Australians await good news on interest rates in March

The RBA is facing a difficult battle with inflation as services prove sticky, experts say.

The RBA is facing a difficult battle with inflation as services prove sticky, experts say. Photo: TND

Australians will need to wait to find out how their interest rates might change in March, with the Reserve Bank set to be unusually silent this week under its new plan to hold fewer meetings.

The RBA has historically delivered news about interest rates on the first Tuesday of each month (except January), but central bankers will meet just eight times this year, meaning the next meeting is on March 18.

It’s part of a strategy to improve the quality of interest rate decisions that emerged from an independent review of the RBA last year, with each meeting also lasting longer.

Although mortgage holders will wait longer to learn the fate of interest rates the good news is that another rate hike is very unlikely.

Most economists think interest rates have peaked, with several economic readings in 2024 showing inflation easing faster than anticipated, and the unemployment rate rising.

Oxford Australia head of economic forecasting Sean Langcake said consumers are doing it “pretty tough”, with the latest retail data showing a pullback in spending at shopping centres.

“This is going to be the toughest couple of quarters of the year,” Langcake said.

Fewer meetings

Langcake said that fewer meetings brings the RBA into line with how other central banks operate, as the US Fed and the Bank of England meet eight times a year.

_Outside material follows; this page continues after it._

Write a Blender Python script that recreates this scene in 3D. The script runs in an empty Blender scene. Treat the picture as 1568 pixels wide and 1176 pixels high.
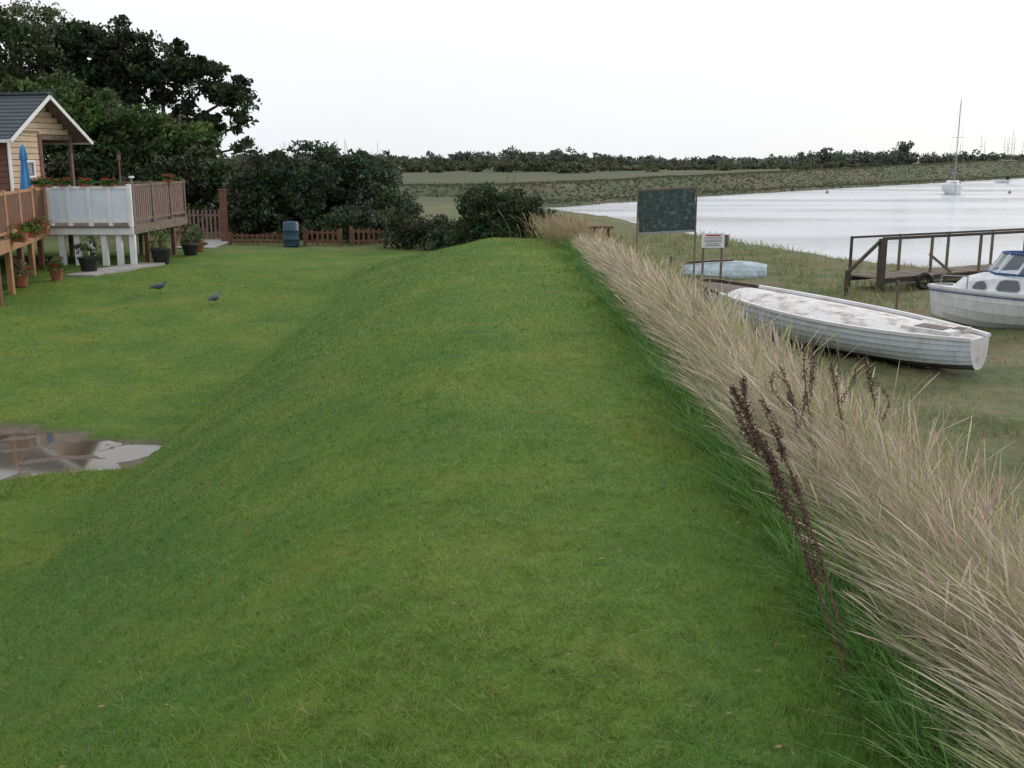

“Some months there’s just not a great deal to talk about in terms of the needle moving with new information,” he said.

“Especially that first month of the quarter when you don’t have CPI [Consumer Price Index], National Accounts or the WPI [Wage Price Index].”

The review of the RBA last year came to a similar view, saying that fewer meetings would “allow for a longer and more robust policy formulation and discussion process” in its final report.

“A longer process would allow time for external members to influence the analysis and forecasts,” the review concluded.

Inflation settles

Even if the RBA was meeting more frequently this year, it would be unlikely to shift the outlook, with economists widely convinced that rate cuts are on the horizon as inflation settles.

Monthly price growth data published by the Australian Bureau of Statistics (ABS) last week showed the headline CPI had eased to 3.4 per cent in January.

ANZ economists said it is “very plausible” that headline inflation has been running at about the middle of the Reserve Bank’s target band over the past two quarters.

“The risks to our November start to the rate cut cycle may again be skewing toward earlier easing,” they said.

Most major forecasters expect rate cuts for the second half of 2024, though there remains disagreement as to when mortgage holders might experience rate relief.

RBA governor Michele Bullock has said the RBA wants to see inflation fall back into its target band.

Langcake said that while inflation is easing in 2024, it will be much harder for price growth to fall from 4-3 per cent in annual terms than it was to get it down from more than 6 per cent.

That’s because goods deflation will slow, while prices for essential services like rents are set to continue moving strongly this year.